The following Op-Ed ran in the Concord Monitor by Tom Irwin, V.P. and New Hampshire Director, Conservation Law Foundation; Susan Arnold, V.P. for Conservation, Appalachian Mountain Club;
Michael King, Executive Director, North Country Council, Inc. and Will Abbott, V.P. for Policy & Land Management, Society for the Protection of NH Forests
When you don’t have a plan, it shows.
The would‐be developer of the Northern Pass project and its partner PSNH are scrambling to find a path of least resistance for transmission lines from the Canadian border to Groveton.

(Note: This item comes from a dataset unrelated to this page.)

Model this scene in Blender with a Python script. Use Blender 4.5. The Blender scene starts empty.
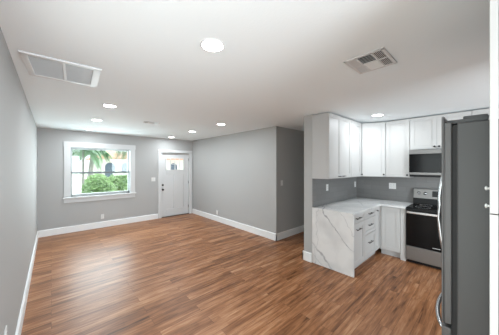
import bpy, math, random
from mathutils import Vector, Matrix
random.seed(7)
SC = bpy.context.scene
COL = SC.collection
R = math.radians
PI = math.pi

# ------------------------------------------------------------------ camera, world, sun, exposure
EYE = 1.59
cam = bpy.data.cameras.new('camera')
cam.sensor_width = 36.0
cam.lens = 217.8 / 499 * 36.0
cam.shift_y = -1.5 / 499
cam.clip_start = 0.02
cam_o = bpy.data.objects.new('camera', cam)
cam_o.location = (0, 0, EYE)
cam_o.rotation_euler = (R(90), 0, R(-42.3))
COL.objects.link(cam_o)
SC.camera = cam_o

SC.view_settings.view_transform = 'Standard'
SC.view_settings.look = 'None'
SC.view_settings.gamma = 1.0
SC.view_settings.use_curve_mapping = False
SC.view_settings.exposure = 1.0

SKY_STRENGTH = 1.25
SKY_COLOR = (0.86, 0.94, 1.0)
LAMP_W = 5.2
LAMP_COLOR = (0.87, 0.95, 1.0)
REAR_FILL_W = 146.0
FRONT_DAY_W = 30.0
SIDE_FILL_W = 16.0
KITCHEN_FILL_W = 14.0
DAY_FILL_COLOR = (0.82, 0.93, 1.0)  # tint shared by street daylight and the added fill lamps

world = bpy.data.worlds.new('sky')
SC.world = world
world.use_nodes = True
wn = world.node_tree.nodes
wn['Background'].inputs['Color'].default_value = (*SKY_COLOR, 1)
wn['Background'].inputs['Strength'].default_value = SKY_STRENGTH

sun = bpy.data.lights.new('sun', 'SUN')
sun.energy = 1.6
sun.angle = R(2)
sun.color = (1.0, 0.96, 0.9)
sun_o = bpy.data.objects.new('sun', sun)
sun_o.rotation_euler = (R(42), 0, R(62))
sun_o.location = (6, 4, 9)
COL.objects.link(sun_o)


def area(name, loc, rot, sx, sy, watts, color, parent=None):
    l = bpy.data.lights.new(name, 'AREA')
    l.shape = 'RECTANGLE'
    l.size, l.size_y = sx, sy
    l.energy = watts
    l.color = color
    o = bpy.data.objects.new(name, l)
    o.location = loc
    o.rotation_euler = rot
    COL.objects.link(o)
    return o


# daylight through the street window; rear, kitchen and side lamps are added fill
area('rear_fill', (0.4, -3.25, 1.15), (R(90), 0, 0), 3.4, 2.1, REAR_FILL_W, DAY_FILL_COLOR)  # added fill lamp at the invented rear opening
area('front_daylight', (0.99, 7.05, 1.45), (R(90), 0, R(180)), 1.25, 1.15, FRONT_DAY_W, DAY_FILL_COLOR)
area('kitchen_fill', (3.75, -3.25, 1.5), (R(90), 0, 0), 1.7, 1.1, KITCHEN_FILL_W, DAY_FILL_COLOR)  # added fill for the kitchen fronts, at an invented opening
area('side_fill', (-0.42, 0.65, 1.08), (R(90), 0, R(-90)), 1.9, 2.0, SIDE_FILL_W, (1.0, 0.99, 0.975))  # added fill from the left, outside the made-up glazed opening
SC.cycles.use_denoising = True
SC.cycles.max_bounces = 10
SC.cycles.diffuse_bounces = 6
SC.cycles.sample_clamp_indirect = 6.0


# ------------------------------------------------------------------ materials
def lin(r, g, b):
    f = lambda c: (c / 12.92 if c <= 0.04045 else ((c + 0.055) / 1.055) ** 2.4)
    return (f(r / 255), f(g / 255), f(b / 255))


def mat(name, col, rough=0.5, metal=0.0, bump=0.0, bscale=60.0, var=0.0, vscale=8.0, spec=0.5):
    """Principled paint / plastic / metal with a little procedural variation."""
    m = bpy.data.materials.new(name)
    m.use_nodes = True
    nt = m.node_tree
    p = nt.nodes['Principled BSDF']
    p.inputs['Base Color'].default_value = (*col, 1)
    p.inputs['Roughness'].default_value = rough
    p.inputs['Metallic'].default_value = metal
    p.inputs['Specular IOR Level'].default_value = spec
    tc = nt.nodes.new('ShaderNodeTexCoord')
    if var > 0:
        n = nt.nodes.new('ShaderNodeTexNoise')
        n.inputs['Scale'].default_value = vscale
        n.inputs['Detail'].default_value = 3
        nt.links.new(tc.outputs['Object'], n.inputs['Vector'])
        r = nt.nodes.new('ShaderNodeValToRGB')
        r.color_ramp.elements[0].position = 0.3
        r.color_ramp.elements[1].position = 0.7
        r.color_ramp.elements[0].color = (*[c * (1 - var) for c in col], 1)
        r.color_ramp.elements[1].color = (*[min(1, c * (1 + var)) for c in col], 1)
        nt.links.new(n.outputs['Fac'], r.inputs['Fac'])
        nt.links.new(r.outputs['Color'], p.inputs['Base Color'])
    if bump > 0:
        n2 = nt.nodes.new('ShaderNodeTexNoise')
        n2.inputs['Scale'].default_value = bscale
        n2.inputs['Detail'].default_value = 2
        nt.links.new(tc.outputs['Object'], n2.inputs['Vector'])
        b = nt.nodes.new('ShaderNodeBump')
        b.inputs['Strength'].default_value = bump
        b.inputs['Distance'].default_value = 0.004
        nt.links.new(n2.outputs['Fac'], b.inputs['Height'])
        nt.links.new(b.outputs['Normal'], p.inputs['Normal'])
    return m


def emis(name, col, strength):
    m = bpy.data.materials.new(name)
    m.use_nodes = True
    p = m.node_tree.nodes['Principled BSDF']
    p.inputs['Base Color'].default_value = (0.9, 0.9, 0.9, 1)
    p.inputs['Emission Color'].default_value = (*col, 1)
    p.inputs['Emission Strength'].default_value = strength
    return m


def glass(name, tint=(0.95, 0.98, 0.97)):
    m = bpy.data.materials.new(name)
    m.use_nodes = True
    nt = m.node_tree
    nt.nodes.remove(nt.nodes['Principled BSDF'])
    t = nt.nodes.new('ShaderNodeBsdfTransparent')
    t.inputs['Color'].default_value = (*tint, 1)
    g = nt.nodes.new('ShaderNodeBsdfGlossy')
    g.inputs['Roughness'].default_value = 0.02
    mx = nt.nodes.new('ShaderNodeMixShader')
    mx.inputs[0].default_value = 0.06
    nt.links.new(t.outputs[0], mx.inputs[1])
    nt.links.new(g.outputs[0], mx.inputs[2])
    nt.links.new(mx.outputs[0], nt.nodes['Material Output'].inputs['Surface'])
    return m


def brushed(name, col, rough, scale=(2, 2, 300)):
    m = mat(name, col, rough, 1.0)
    nt = m.node_tree
    p = nt.nodes['Principled BSDF']
    tc = nt.nodes.new('ShaderNodeTexCoord')
    mp = nt.nodes.new('ShaderNodeMapping')
    mp.inputs['Scale'].default_value = scale
    n = nt.nodes.new('ShaderNodeTexNoise')
    n.inputs['Scale'].default_value = 3
    r = nt.nodes.new('ShaderNodeMapRange')
    r.inputs['To Min'].default_value = rough - 0.05
    r.inputs['To Max'].default_value = rough + 0.08
    nt.links.new(tc.outputs['Object'], mp.inputs['Vector'])
    nt.links.new(mp.outputs[0], n.inputs['Vector'])
    nt.links.new(n.outputs['Fac'], r.inputs['Value'])
    nt.links.new(r.outputs[0], p.inputs['Roughness'])
    return m


def wood_floor():
    m = bpy.data.materials.new('wood_plank_floor')
    m.use_nodes = True
    nt = m.node_tree
    N, L = nt.nodes, nt.links
    p = N['Principled BSDF']
    tc = N.new('ShaderNodeTexCoord')
    br = N.new('ShaderNodeTexBrick')
    br.offset = 0.37
    br.inputs['Scale'].default_value = 1.0
    br.inputs['Brick Width'].default_value = 1.22
    br.inputs['Row Height'].default_value = 0.125
    br.inputs['Mortar Size'].default_value = 0.0012
    br.inputs['Mortar Smooth'].default_value = 0.2
    br.inputs['Color1'].default_value = (0, 0, 0, 1)
    br.inputs['Color2'].default_value = (1, 1, 1, 1)
    br.inputs['Mortar'].default_value = (0.5, 0.5, 0.5, 1)
    L.new(tc.outputs['Object'], br.inputs['Vector'])
    # second, narrower strip pattern inside the boards
    br2 = N.new('ShaderNodeTexBrick')
    br2.offset = 0.61
    br2.inputs['Scale'].default_value = 1.0
    br2.inputs['Brick Width'].default_value = 0.55
    br2.inputs['Row Height'].default_value = 0.0625
    br2.inputs['Mortar Size'].default_value = 0.0
    br2.inputs['Color1'].default_value = (0, 0, 0, 1)
    br2.inputs['Color2'].default_value = (1, 1, 1, 1)
    L.new(tc.outputs['Object'], br2.inputs['Vector'])
    # per-board offset so the grain does not run through
    add = N.new('ShaderNodeVectorMath')
    add.operation = 'MULTIPLY_ADD'
    add.inputs[1].default_value = (7, 3, 5)
    L.new(br.outputs['Color'], add.inputs[0])
    L.new(tc.outputs['Object'], add.inputs[2])
    mp = N.new('ShaderNodeMapping')
    mp.inputs['Scale'].default_value = (3.2, 42, 1)
    L.new(add.outputs[0], mp.inputs['Vector'])
    n1 = N.new('ShaderNodeTexNoise')
    n1.inputs['Scale'].default_value = 1.0
    n1.inputs['Detail'].default_value = 5
    n1.inputs['Roughness'].default_value = 0.62
    n1.inputs['Distortion'].default_value = 0.6
    L.new(mp.outputs[0], n1.inputs['Vector'])
    mp2 = N.new('ShaderNodeMapping')
    mp2.inputs['Scale'].default_value = (2.2, 19, 1)
    L.new(add.outputs[0], mp2.inputs['Vector'])
    n2 = N.new('ShaderNodeTexNoise')
    n2.inputs['Scale'].default_value = 1.0
    n2.inputs['Detail'].default_value = 3
    L.new(mp2.outputs[0], n2.inputs['Vector'])
    def math_(op, a, b):
        x = N.new('ShaderNodeMath')
        x.operation = op
        for i, v in enumerate((a, b)):
            if isinstance(v, (int, float)):
                x.inputs[i].default_value = v
            else:
                L.new(v, x.inputs[i])
        return x.outputs[0]
    t = math_('MULTIPLY', n1.outputs['Fac'], 0.62)
    t = math_('ADD', t, math_('MULTIPLY', n2.outputs['Fac'], 0.5))
    t = math_('ADD', t, math_('MULTIPLY', br.outputs['Color'], 0.16))
    t = math_('ADD', t, math_('MULTIPLY', br2.outputs['Color'], 0.07))
    r = N.new('ShaderNodeValToRGB')
    cr = r.color_ramp
    cr.elements[0].position = 0.40
    cr.elements[0].color = (*FLOOR_COLS[0], 1)
    cr.elements[1].position = 0.92
    cr.elements[1].color = (*FLOOR_COLS[3], 1)
    e = cr.elements.new(0.55)
    e.color = (*FLOOR_COLS[1], 1)
    e = cr.elements.new(0.70)
    e.color = (*FLOOR_COLS[2], 1)
    L.new(t, r.inputs['Fac'])
    mx = N.new('ShaderNodeMix')
    mx.data_type = 'RGBA'
    L.new(br.outputs['Fac'], mx.inputs['Factor'])
    L.new(r.outputs['Color'], mx.inputs['A'])
    mx.inputs['B'].default_value = (*lin(80, 46, 30), 1)
    L.new(mx.outputs['Result'], p.inputs['Base Color'])
    p.inputs['Roughness'].default_value = 0.38
    p.inputs['Specular IOR Level'].default_value = 0.3
    b = N.new('ShaderNodeBump')
    b.inputs['Strength'].default_value = 0.08
    b.inputs['Distance'].default_value = 0.002
    L.new(n1.outputs['Fac'], b.inputs['Height'])
    L.new(b.outputs['Normal'], p.inputs['Normal'])
    return m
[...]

Whatever “Plan B” emerges, there is no doubt that it will incite a brand‐new wave of opposition and will do nothing to address the concerns of residents along the proposed route south to Deerfield.

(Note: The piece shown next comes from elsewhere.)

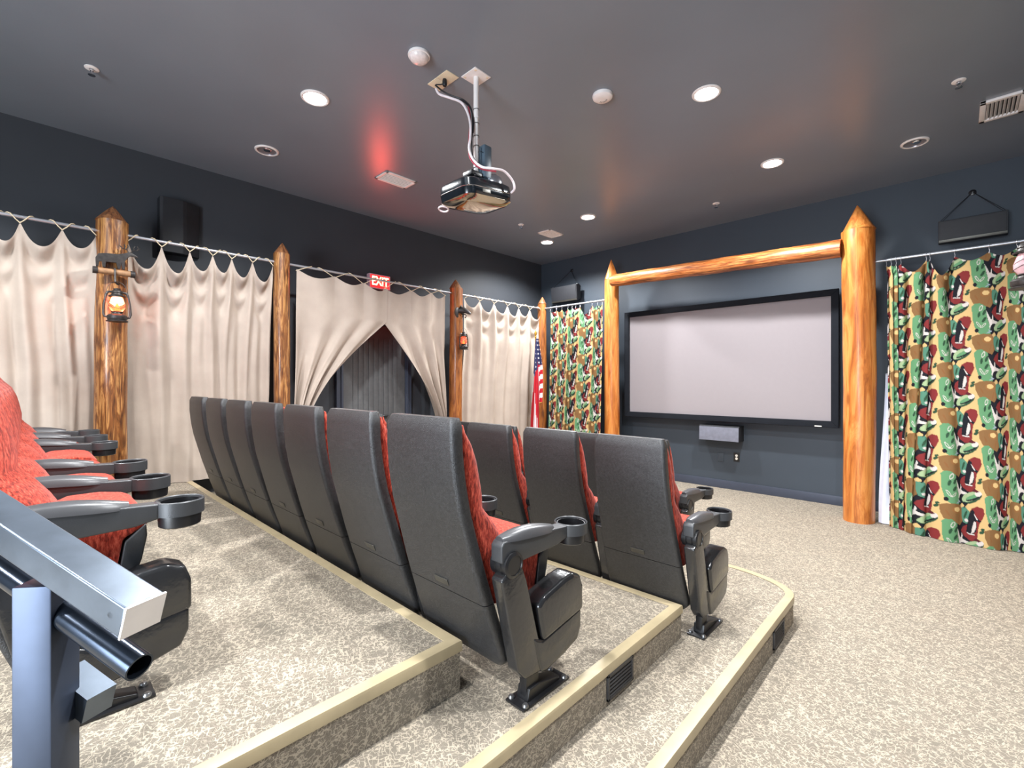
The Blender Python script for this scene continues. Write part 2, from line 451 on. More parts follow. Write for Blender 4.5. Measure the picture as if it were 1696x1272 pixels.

Meanwhile, the U.S. Department of Energy is frozen in place without an environmental contractor and has delayed the environmental review of the project indefinitely, saying the process will start again at a time of Northern Pass’s choosing.
By contrast, Québec Premier Jean Charest is on a world tour seeking investors in “Plan Nord,” an $80 billion development plan for Québec’s far north. More than ten years in the making, the plan builds on Hydro‐Québec’s own strategic plan to increase exports and includes thousands of megawatts of damming projects that Hydro‐Québec intends to sell into New England and the northeastern U.S.

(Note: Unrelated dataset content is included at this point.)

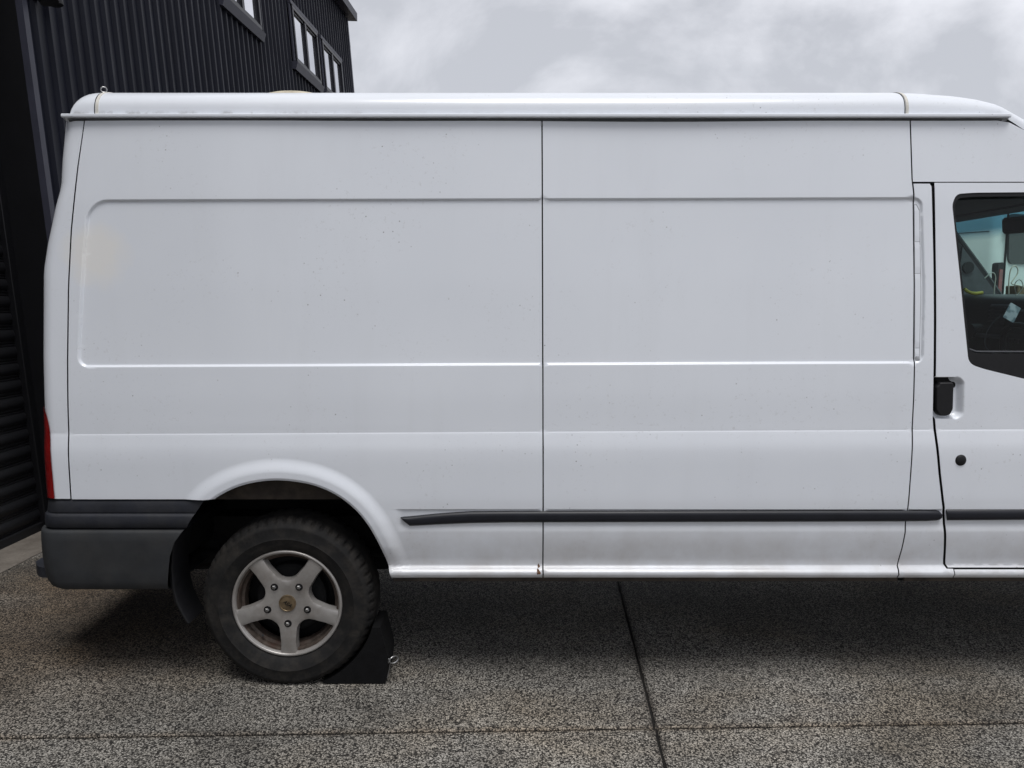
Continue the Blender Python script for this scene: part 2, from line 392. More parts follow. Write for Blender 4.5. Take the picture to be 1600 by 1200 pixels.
def fillet(poly, rads, n=6):
    """polygon with each corner rounded by its radius"""
    o = []; m = len(poly)
    for i in range(m):
        p = Vector(poly[i]); a = Vector(poly[i - 1]) - p; b = Vector(poly[(i + 1) % m]) - p; r = rads[i] if isinstance(rads, (list, tuple)) else rads
        if r <= 0: o.append(tuple(p)); continue
        d = min(r, a.length * .48, b.length * .48); A = p + a.normalized() * d; B = p + b.normalized() * d
        for k in range(n + 1):
            t = k / n; o.append(tuple(A * (1 - t) ** 2 + p * 2 * t * (1 - t) + B * t * t))
    return o

def cdt(outline, holes, pts, gap=0.0025):
    """triangulate an outline with holes through extra interior points -> (N,2) points, triangles"""
    V = []; E = []
    for lp in [outline] + holes:
        b = len(V); V += [tuple(q) for q in lp]; n = len(lp); E += [(b + i, b + (i + 1) % n) for i in range(n)]
    if len(pts):
        P = np.asarray(pts, float); k = inside(P, outline)
        for h_ in holes: k &= ~inside(P, h_)
        P = P[k]
        for lp in [outline] + holes: P = P[segdist(P, lp) > gap]
        V += [tuple(q) for q in P]
    r = delaunay_2d_cdt([Vector(v) for v in V], E, [], 0, 1e-6)
    P = np.array([(v.x, v.y) for v in r[0]]); T = np.array([f for f in r[2] if len(f) == 3])
    C = P[T].mean(axis=1); k = inside(C, outline)
    for h_ in holes: k &= ~inside(C, h_)
    return P, T[k]

# ------------------------------------------------------------------ ground
JX0, JXS = 0.5472, 0.0431                    # joint running away from the camera: x = JX0 + JXS*y
JY0, JYS = -0.3125, 0.0268                   # joint running across: y = JY0 + JYS*x
g = MB(); n = 40; RAD = 400
ring = [(RAD * math.cos(2 * math.pi * k / n), RAD * math.sin(2 * math.pi * k / n), -0.022) for k in range(n)]
ground = mesh('ground', ring, [tuple(range(n))], M['ground']); tag(ground, kind='structure')
pave = bpy.data.objects.new('pavement', None); col.objects.link(pave); tag(pave, kind='structure')
bed = mesh('joint_bed', [(-3.6, -9, -0.009), (16, -9, -0.009), (16, 12, -0.009), (-3.6, 12, -0.009)], [(0, 1, 2, 3)], M['joint'], pave)

def isect(i, j):                              # corner where depth joint i and cross joint j meet
    a = JX0 + 3.58 * i; b = JY0 + 3.6 * j
    y = (b + JYS * a) / (1 - JYS * JXS); return (a + JXS * y, y)
def slab(c, mat, name='concrete_slab', gapw=0.004):
    """c: four corners anticlockwise; chipped, slightly rounded arris, recessed joint"""
    cx = np.mean([q[0] for q in c]); cy = np.mean([q[1] for q in c])
    loop = []
    for i in range(4):
        a = np.array(c[i]); b = np.array(c[(i + 1) % 4]); L_ = np.linalg.norm(b - a); k = max(2, int(L_ / 0.05))
        nrm = np.array([-(b - a)[1], (b - a)[0]]) / L_
        for t in range(k):
            q = a + (b - a) * t / k; loop.append(q + nrm * (gapw + (abs(rng.normal(0, 0.0024)) if t else gapw)))
    V = []; m = len(loop); ctr = np.array([cx, cy])
    for ins, z in ((0.0, -0.013), (0.0, -0.005), (0.006, 0.0)):
        for q in loop:
            dv = (ctr - q); dv /= np.linalg.norm(dv); qq = q + dv * ins * (1.0 + 0.5 * rng.random()); V.append((qq[0], qq[1], z))
    F = []
    for r_ in range(2):
        for i in range(m): F.append((r_ * m + i, r_ * m + (i + 1) % m, (r_ + 1) * m + (i + 1) % m, (r_ + 1) * m + i))
    F.append(tuple(2 * m + i for i in range(m)))
    return mesh(name, V, F, mat, pave)
for i in range(-1, 4):
    for j in range(-2, 3):
        A, B, C_, D_ = isect(i, j), isect(i + 1, j), isect(i + 1, j + 1), isect(i, j + 1)
        slab([A, B, C_, D_], M['ground'])
for j in range(-2, 3):
    B, C_ = isect(-1, j), isect(-1, j + 1)
    slab([(-3.75, B[1]), B, C_, (-3.75, C_[1])], M['concrete'], 'apron_slab')

# ------------------------------------------------------------------ building
yaw = R(2.4); e_ = Vector((math.sin(yaw), math.cos(yaw), 0)); up_ = Vector((-0.07, 0, 1)).normalized(); nn = e_.cross(up_).normalized(); up_ = nn.cross(e_).normalized()
bld = empty('industrial_building', (0, 0, 0), 'dark navy ribbed steel factory building with black roller shutter, behind the white van', 'building')
bld.matrix_world = Matrix(((nn.x, e_.x, up_.x, -3.258), (nn.y, e_.y, up_.y, 1.98), (nn.z, e_.z, up_.z, 0.0), (0, 0, 0, 1)))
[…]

Quebec clearly has a plan for exporting power, promising decades of profits for the provincial treasury. Yet our federal energy agency is sitting back, waiting for a Hydro‐Québec‐backed developer to call the shots.
The delays mean that DOE still has a golden opportunity to change course – to sideline the proponents’ whims and start acting proactively and in the public interest.
In April, our organizations filed a motion with DOE asking for a regional energy study to assess the nature and extent of New England’s need for Canadian hydropower and to develop an appropriate plan to bring that power into the region. Aside from Northern Pass, there are other international transmission proposals, including a project to bury transmission lines down the Hudson River in New York. It only makes sense to consider, at the same time, all the common issues – such as the fossil‐fuel power that imports should displace, the impacts on local renewable projects, and all the alternative routes and transmission technologies ‐that should be understood in order to inform DOE’s review of Northern Pass and other future projects.
We believe a regional, holistic study is essential to determine if there are other, better ways to facilitate (or avoid) imports, with as many economic benefits and as little community and environmental damage as possible. The analysis should address much more than the least opposed route in Coös County. Investments in energy efficiency, reconfiguring the existing line through Vermont and New Hampshire, burial of lines in transportation rights of way, and adding capacity to the Hudson River project are among the alternatives that should be on the table. If any options have superior benefits and fewer impacts, it would be hard for DOE to certify that the proposed Northern Pass project is in the “public interest” and should be granted a permit to cross the international border.
Within a week of our motion for this regional assessment, Northern Pass’s PR machine flatly dismissed our request as a “delay tactic,” without once explaining why a regional study shouldn’t happen or mentioning that Northern Pass’s own blunders have been responsible for all delays to date. DOE itself has yet to respond, other than to state that it would not respond to individual motions during the permitting process.
The environmental review for Northern Pass hasn’t even gotten off the ground. DOE could and should prepare a comprehensive regional study now. Quebec has a plan; we should have one, too.